Ukraine war ‘shows need for HE to create more tolerant world’

Ukrainian MP, scholar and ex-deputy education minister tells universities not to offer scholarships to Russian students in summit speech

April 26, 2022

Russia’s war against Ukraine shows the need for higher education not just to deliver economic benefits, but to have a broader mission of making society more open, inclusive, tolerant and caring, according to a Ukrainian academic and former minister.

Inna Sovsun, a professor at the Kyiv School of Economics, delivered a video address to the Times Higher Education Innovation and Impact Summit, hosted by KTH Royal Institute of Technology in Stockholm, in which she also urged foreign universities not to offer scholarships to Russian students.

Speaking from western Ukraine amid air raid warnings, Professor Sovsun, who has been separated from her son for much of the time since the Russian invasion began in February, said that the Russian army had “destroyed over 1,000 educational institutions all over Ukraine”. These were “kindergartens, schools, university colleges, research institutions, some of them are damaged beyond repairing, so they will just have to be destroyed completely and rebuilt from scratch”.

The invasion showed that the role of higher education was not only about economic development, argued Professor Sovsun, an MP for the liberal, pro-European Holos party, who was deputy education minister between 2014 and 2016.

“It is about making societies better, not better off – just better,” she said. “Making them more open, more inclusive, and more tolerant and more caring about each other. That is something that Russian society doesn’t have today.

“That is something that we are fighting for here in Ukraine, not just to be richer, but actually to be better. And I think that this should be part of educational mission as well…Not just about making money, but again, making societies better – and that will take an effort to reroute high education from this pure economic route to this broader mission.”

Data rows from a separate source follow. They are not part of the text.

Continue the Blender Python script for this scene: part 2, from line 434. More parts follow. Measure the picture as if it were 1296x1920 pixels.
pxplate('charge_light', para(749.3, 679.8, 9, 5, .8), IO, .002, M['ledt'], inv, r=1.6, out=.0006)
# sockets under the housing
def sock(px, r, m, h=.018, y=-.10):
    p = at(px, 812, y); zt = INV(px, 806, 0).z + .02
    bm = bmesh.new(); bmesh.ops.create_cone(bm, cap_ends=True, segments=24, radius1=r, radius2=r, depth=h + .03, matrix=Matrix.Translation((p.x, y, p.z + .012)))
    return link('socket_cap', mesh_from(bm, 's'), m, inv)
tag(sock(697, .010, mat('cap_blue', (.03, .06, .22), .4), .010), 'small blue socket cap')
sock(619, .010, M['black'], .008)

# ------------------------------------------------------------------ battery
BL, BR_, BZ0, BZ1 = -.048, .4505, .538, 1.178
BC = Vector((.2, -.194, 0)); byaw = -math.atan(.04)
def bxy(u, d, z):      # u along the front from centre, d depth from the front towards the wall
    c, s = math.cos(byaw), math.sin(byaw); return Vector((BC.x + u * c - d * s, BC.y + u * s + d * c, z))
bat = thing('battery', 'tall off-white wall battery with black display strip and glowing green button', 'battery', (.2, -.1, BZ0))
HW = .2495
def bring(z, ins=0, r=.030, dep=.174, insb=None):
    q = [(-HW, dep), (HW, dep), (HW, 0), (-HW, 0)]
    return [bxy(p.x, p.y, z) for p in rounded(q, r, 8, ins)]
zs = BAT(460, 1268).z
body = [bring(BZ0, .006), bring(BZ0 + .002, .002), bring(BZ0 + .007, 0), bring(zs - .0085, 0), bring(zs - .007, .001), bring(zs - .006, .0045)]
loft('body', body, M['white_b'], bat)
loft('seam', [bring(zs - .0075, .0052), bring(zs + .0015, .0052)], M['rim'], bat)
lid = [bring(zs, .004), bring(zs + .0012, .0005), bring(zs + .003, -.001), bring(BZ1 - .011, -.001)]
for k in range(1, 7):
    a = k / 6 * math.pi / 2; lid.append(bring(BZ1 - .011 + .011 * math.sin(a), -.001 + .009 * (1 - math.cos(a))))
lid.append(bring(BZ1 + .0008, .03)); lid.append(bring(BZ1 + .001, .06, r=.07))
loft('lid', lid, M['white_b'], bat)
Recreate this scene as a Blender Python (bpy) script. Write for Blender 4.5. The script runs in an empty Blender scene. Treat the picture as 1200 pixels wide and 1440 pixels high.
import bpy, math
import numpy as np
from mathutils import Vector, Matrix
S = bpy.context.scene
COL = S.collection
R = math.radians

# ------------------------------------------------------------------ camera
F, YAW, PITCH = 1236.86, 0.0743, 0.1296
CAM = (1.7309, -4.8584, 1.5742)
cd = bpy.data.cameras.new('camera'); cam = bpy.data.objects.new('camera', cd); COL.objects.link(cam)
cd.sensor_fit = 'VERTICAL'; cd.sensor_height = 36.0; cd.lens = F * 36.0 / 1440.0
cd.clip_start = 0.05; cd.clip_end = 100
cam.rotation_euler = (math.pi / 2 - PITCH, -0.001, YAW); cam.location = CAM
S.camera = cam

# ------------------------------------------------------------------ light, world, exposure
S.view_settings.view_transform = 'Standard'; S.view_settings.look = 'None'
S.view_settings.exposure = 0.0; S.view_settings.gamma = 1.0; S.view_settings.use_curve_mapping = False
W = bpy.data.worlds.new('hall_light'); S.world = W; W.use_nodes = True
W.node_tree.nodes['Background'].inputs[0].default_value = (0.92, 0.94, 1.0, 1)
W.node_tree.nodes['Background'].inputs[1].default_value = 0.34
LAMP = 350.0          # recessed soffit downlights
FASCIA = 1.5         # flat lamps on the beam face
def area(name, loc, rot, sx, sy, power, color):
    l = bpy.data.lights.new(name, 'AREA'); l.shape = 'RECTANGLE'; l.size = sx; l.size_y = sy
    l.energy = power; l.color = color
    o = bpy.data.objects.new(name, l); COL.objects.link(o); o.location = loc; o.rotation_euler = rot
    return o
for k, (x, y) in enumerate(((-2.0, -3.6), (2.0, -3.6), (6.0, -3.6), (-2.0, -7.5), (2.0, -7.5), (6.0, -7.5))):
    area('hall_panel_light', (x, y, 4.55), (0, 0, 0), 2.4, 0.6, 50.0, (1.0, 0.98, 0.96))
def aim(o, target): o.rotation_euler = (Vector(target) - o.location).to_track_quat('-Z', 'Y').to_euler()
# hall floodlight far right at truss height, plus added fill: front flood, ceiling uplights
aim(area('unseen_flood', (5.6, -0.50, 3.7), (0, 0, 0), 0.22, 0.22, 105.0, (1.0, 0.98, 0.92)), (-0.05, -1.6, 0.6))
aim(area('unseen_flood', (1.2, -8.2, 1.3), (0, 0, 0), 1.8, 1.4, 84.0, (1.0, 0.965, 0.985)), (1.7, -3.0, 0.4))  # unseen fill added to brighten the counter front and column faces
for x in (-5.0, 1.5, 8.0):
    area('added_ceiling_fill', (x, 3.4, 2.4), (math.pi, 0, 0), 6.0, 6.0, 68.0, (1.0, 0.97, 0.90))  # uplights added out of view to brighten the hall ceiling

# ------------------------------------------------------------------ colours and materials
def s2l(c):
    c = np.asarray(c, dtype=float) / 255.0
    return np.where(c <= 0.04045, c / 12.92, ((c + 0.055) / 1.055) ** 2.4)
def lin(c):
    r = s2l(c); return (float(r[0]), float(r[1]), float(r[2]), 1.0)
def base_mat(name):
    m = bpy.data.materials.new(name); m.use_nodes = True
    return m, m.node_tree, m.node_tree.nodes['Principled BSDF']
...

Professor Sovsun also said that military research was being shown as one example “where those goals of making societies rich and making societies better contradict each other”.

“We do know that for the past eight years, Russia was able to get access to lots of research, and actually weapons developed based on that research, from European countries,” said Professor Sovsun. “And today they use…the results of [that] research and the weapons that they bought from Germany and France, with a single goal: to kill Ukrainians.”

She added: “Did that make French and German societies better off? Well yes, it did. Did that make them better? Was that the right choice to do? Well, I believe the answer to that question is pretty obvious today. It’s not always about economics.”

While Professor Sovsun welcomed the scholarships offered to Ukrainian students by universities beyond Ukraine, she said she had “also learned that many universities in defining the victims of this war also add Russian students”.

“Comparing the level of suffering of Ukrainians and Russians today is wrong,” she added. “There is no way that those two can be equalised.”

If Western universities offer scholarships to Russian students as well as Ukrainians, “you also add in people who are supporting this war against my country today”, she argued. “So I’m just asking you not to do that.”